As always with this blog I tend to concentrate on the negative rather than show off about the positive, but I think it’s worth saying that my shows this year are going down well with the people who are seeing them (on the whole, of course). I never expected to fill this massive room with either show (maybe just once with the stand-up) but was forced to take the chance with it due to the risky economics of putting on a play.  Not quite halfway through. There is still time to minimise the damage. 
And just when I was going to go on social media and tweet about how brilliant my audience had been I turned on my phone to discover that Robin Williams had died. Which took the wind out of my sails. As with the death of Rik Mayall I am the main victim here. Williams wasn’t one of my personal comedy heroes, but that’s still one big punch in the guts. He is clearly a comedy colossus and the apparent manner of his death is utterly tragic and unexpected and bound to lead to a million “but he had so much”/“his life was going so well” misunderstandings of mental illness. 
I had a drink with Christian Reilly sitting outside the Assembly Rooms performers’ bar.
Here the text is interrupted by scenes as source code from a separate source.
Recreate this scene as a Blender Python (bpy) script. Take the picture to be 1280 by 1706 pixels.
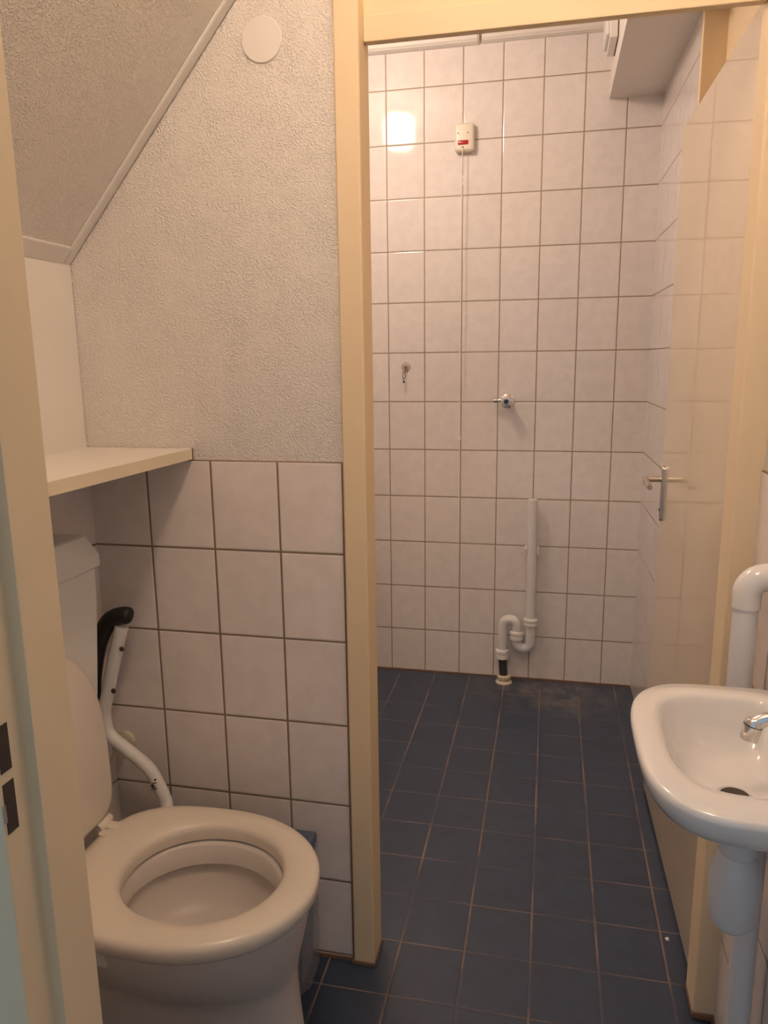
import bpy, bmesh, math
from mathutils import Vector, Matrix

for o in list(bpy.data.objects):
    bpy.data.objects.remove(o)
S = bpy.context.scene
COL = S.collection
PI = math.pi

# ------------------------------------------------------------------ camera
cam_d = bpy.data.cameras.new('camera')
cam = bpy.data.objects.new('camera', cam_d)
COL.objects.link(cam)
RX = Vector((0.97686, 0.21354, -0.01244))     # camera right
FW = Vector((-0.21174, 0.95709, -0.19787))    # camera forward
UP = Vector((-0.03035, 0.19593, 0.98015))     # camera up
m = Matrix((RX, UP, -FW)).transposed().to_4x4()
m.translation = Vector((-0.3668, -3.1265, 1.3678))
cam.matrix_world = m
cam_d.sensor_fit = 'HORIZONTAL'
cam_d.sensor_width = 36.0
cam_d.lens = 1253.3412 / 1280 * 36.0
cam_d.clip_start = 0.02
S.camera = cam

# ------------------------------------------------------------------ world, exposure
w = bpy.data.worlds.new('world')
S.world = w
w.use_nodes = True
w.node_tree.nodes['Background'].inputs[0].default_value = (0.69, 0.84, 1.0, 1)
w.node_tree.nodes['Background'].inputs[1].default_value = 0.46
S.view_settings.view_transform = 'Standard'
S.view_settings.look = 'None'
S.view_settings.exposure = 0.0
S.view_settings.gamma = 1.0
S.view_settings.use_curve_mapping = False

WARM = (1.0, 0.75, 0.56)
SHOWER_LAMP = 88.0      # emission strength of the opal globe in the shower room
TOILET_LAMP = 68.0
SHOWER_LAMP_AT = (-1.155, -0.90, 2.57)
TOILET_LAMP_AT = (-0.55, -2.50, 2.60)

# ------------------------------------------------------------------ dimensions (m)
NY = -1.666            # front face of the wall between toilet and shower
NB = -1.590            # its back face
XL = -1.354            # left wall of the toilet room
XR = 0.012             # right wall of the toilet room
CEIL = 2.60

# ------------------------------------------------------------------ node helpers
class NT:
    def __init__(self, name):
        self.mat = bpy.data.materials.new(name)
        self.mat.use_nodes = True
        self.t = self.mat.node_tree
        self.b = self.t.nodes['Principled BSDF']
    def n(self, kind, **kw):
        nd = self.t.nodes.new(kind)
        for k, v in kw.items():
            setattr(nd, k, v)
        return nd
    def l(self, a, b):
        self.t.links.new(a, b)
    def m(self, op, a, b=None, c=None, clamp=False):
        nd = self.n('ShaderNodeMath', operation=op, use_clamp=clamp)
        for i, v in enumerate((a, b, c)):
            if v is None: continue
            if isinstance(v, (int, float)): nd.inputs[i].default_value = v
            else: self.l(v, nd.inputs[i])
        return nd.outputs[0]
    def coords(self):
        tc = self.n('ShaderNodeTexCoord')
        sp = self.n('ShaderNodeSeparateXYZ')
        self.l(tc.outputs['Object'], sp.inputs[0])
        return tc.outputs['Object'], sp.outputs
    def mix(self, f, a, b):
        nd = self.n('ShaderNodeMix', data_type='RGBA')
        if isinstance(f, (int, float)): nd.inputs[0].default_value = f
        else: self.l(f, nd.inputs[0])
        for i, v in ((6, a), (7, b)):
            if isinstance(v, tuple): nd.inputs[i].default_value = (*v, 1)
            else: self.l(v, nd.inputs[i])
        return nd.outputs[2]
    def noise(self, scale, detail=2, rough=.5, vec=None):
        nd = self.n('ShaderNodeTexNoise')
        nd.inputs['Scale'].default_value = scale
        nd.inputs['Detail'].default_value = detail
        nd.inputs['Roughness'].default_value = rough
        if vec is not None: self.l(vec, nd.inputs['Vector'])
        return nd.outputs['Fac']
    def ramp(self, f, a, b, lo=0., hi=1.):
        nd = self.n('ShaderNodeMapRange')
        nd.interpolation_type = 'SMOOTHSTEP'
        self.l(f, nd.inputs[0])
        for i, v in enumerate((a, b, lo, hi)): nd.inputs[i+1].default_value = v
        return nd.outputs[0]
    def bump(self, h, strength, dist, normal=None):
        nd = self.n('ShaderNodeBump')
        nd.inputs['Strength'].default_value = strength
        nd.inputs['Distance'].default_value = dist
        self.l(h, nd.inputs['Height'])
        if normal is not None: self.l(normal, nd.inputs['Normal'])
        self.l(nd.outputs[0], self.b.inputs['Normal'])
        return nd.outputs[0]

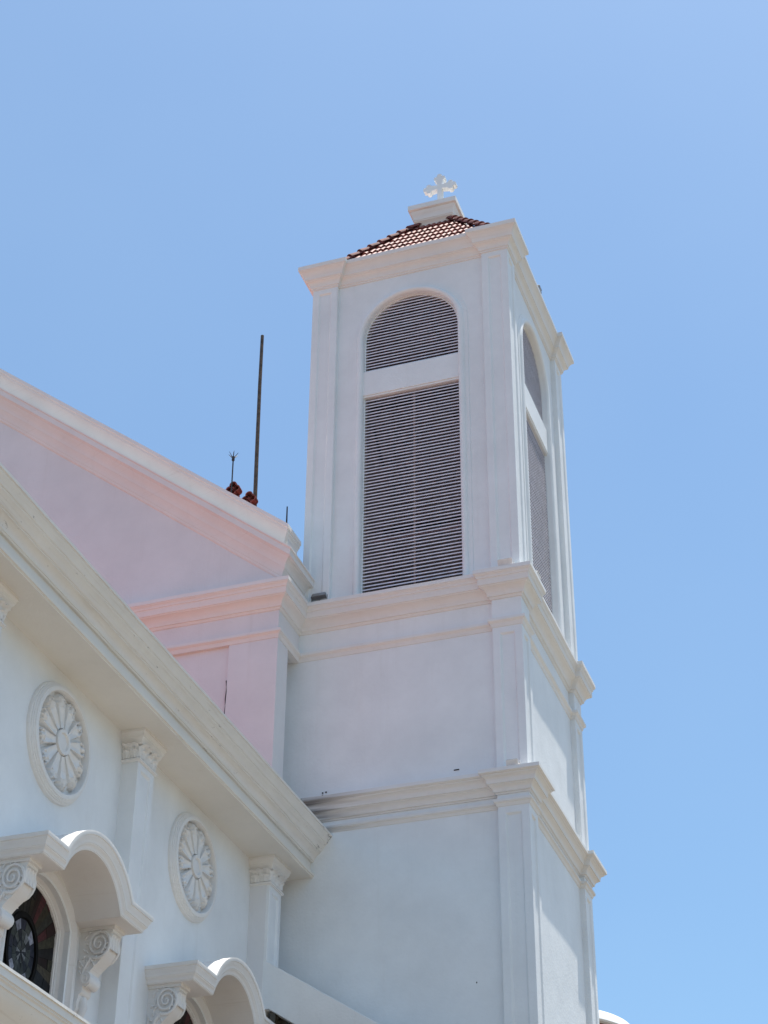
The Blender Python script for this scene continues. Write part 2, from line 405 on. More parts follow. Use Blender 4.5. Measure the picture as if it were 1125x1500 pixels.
# --- louvred windows
def louvre(P, name_label=None):
    """P(u, z, d): u across from the window's centre line, d = depth inward from the panel plane (negative = proud)"""
    # rounded surround standing proud of the wall
    arc = arc_open(HW, ZS, HW, 40)
    loop = [(HW, ZB - .16)] + arc + [(-HW, ZB - .16)]
    def nrm(i):
        if i == 0: return (1, 0)
        if i == len(loop) - 1: return (-1, 0)
        a, z = loop[i]; r = math.hypot(a, z - ZS); return (a / r, (z - ZS) / r)
    prof = [(-.004, .12), (-.004, -.012), (.012, -.045), (.035, -.062), (.06, -.066), (.085, -.06), (.105, -.045), (.12, -.018), (.135, -.016), (.19, -.014), (.205, .02)]
    rows = []
    for i, (u, z) in enumerate(loop):
        nx, nz = nrm(i); rows.append([P(u + nx * o, z + nz * o, d) for o, d in prof])
    m_ = MB(); m_.grid(rows)
    fr = m_.build('louvre_window', WHITE, tower)
    # inner thin frame, transom with its own little lips
    m_ = MB()
    loop2 = [(HW, ZB)] + arc + [(-HW, ZB)]
    pr2 = [(-.007, .07), (-.03, .07), (-.03, .17), (-.007, .17)]
    rows = []
    for i, (u, z) in enumerate(loop2):
        nx, nz = (1, 0) if i == 0 else (-1, 0) if i == len(loop2) - 1 else (u / HW, (z - ZS) / HW)
        rows.append([P(u + nx * o, z + nz * o, d) for o, d in pr2])
    m_.grid(rows)
    m_.build('frame', WHITE, fr)
    m_ = MB()
    def bxl(u0, u1, z0, z1, d0, d1):
        c = [P(u0, z0, d0), P(u1, z0, d0), P(u1, z0, d1), P(u0, z0, d1), P(u0, z1, d0), P(u1, z1, d0), P(u1, z1, d1), P(u0, z1, d1)]
        m_.add(c, [(0, 3, 2, 1), (4, 5, 6, 7), (0, 1, 5, 4), (1, 2, 6, 5), (2, 3, 7, 6), (3, 0, 4, 7)])
    bxl(-HW + .002, HW - .002, 22.79, 23.35, .012, .2)
    bxl(-HW + .002, HW - .002, 22.75, 22.79, .03, .18)
    bxl(-HW + .002, HW - .002, 23.35, 23.375, .03, .18)
    m_.build('transom', WHITE, fr, smooth=0, bevel=.006)
    # blades
    def blades(z0, z1, arched):
        m2 = MB(); m3 = MB(); pitch = .072; dep = .070; tilt = R(29); t = .013
        z = z0 + .03
        while z < z1 - .01:
            hw = HW - .03
            if arched and z > ZS:
                q = (HW - .03) ** 2 - (z - ZS) ** 2
                if q <= .004: break
                hw = math.sqrt(q)
            c, s_ = math.cos(tilt), math.sin(tilt)
            sg = random.uniform(-.004, .004); dz = random.uniform(-.003, .003)
            prof = [(.085, z), (.085 + dep * c, z + dep * s_), (.085 + dep * c - t * s_, z + dep * s_ + t * c), (.085 - t * s_, z + t * c)]
            nn = 5; rows = []
            for k in range(nn):
                u = -hw + 2 * hw * k / (nn - 1)
                sag = sg * (1 - (u / hw) ** 2) + dz * u
                rows.append([P(u, zz + sag, d) for d, zz in prof])
            m2.grid(rows, closed_u=True)
            lip = [(.078, z - .004), (.0845, z - .004), (.0845, z + .019), (.078, z + .019)]
            m3.grid([[P(-hw + 2 * hw * k / (nn - 1), zz + sg * (1 - (-1 + 2 * k / (nn - 1)) ** 2) + dz * (-hw + 2 * hw * k / (nn - 1)), d) for d, zz in lip] for k in range(nn)], closed_u=True)
            z += pitch
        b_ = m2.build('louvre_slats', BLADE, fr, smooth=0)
        m3.build('slat_lips', LOUVRE, fr, smooth=0)
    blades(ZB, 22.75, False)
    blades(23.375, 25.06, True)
    m_ = MB()
    bxl(-.016, .016, ZB, 22.78, .22, .25)
    m_.build('mullion', LOUVRE, fr, smooth=0)
    for zz in (19.6, 21.2):
        m_ = MB(); bxl(-HW, HW, zz, zz + .04, .25, .28); m_.build('crossbar', INNER, fr, smooth=0)
    return fr
louvre(lambda u, z, d: (-1.995 + u, RS + d, z))
louvre(lambda u, z, d: (-RS - d, D / 2 + u, z))
louvre(lambda u, z, d: (-2.0 - u, D - RS - d, z))
louvre(lambda u, z, d: (-4 + RS + d, D / 2 - u, z))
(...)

The wind was blowing and it was cold and a member of staff was foolishly attempting to light one of those gas-powered outside overhead heaters. The flame and even the heater itself moved around unsteadily and it felt very much like the set up to a Final Destination style disaster. “We can’t die tonight, Christian,” I said, “The news wouldn’t even register.”  As comedians we coped with tragedy with piss-poor jokes. It’s our way. Even more so when we lose one of our number. Nanu Nanu.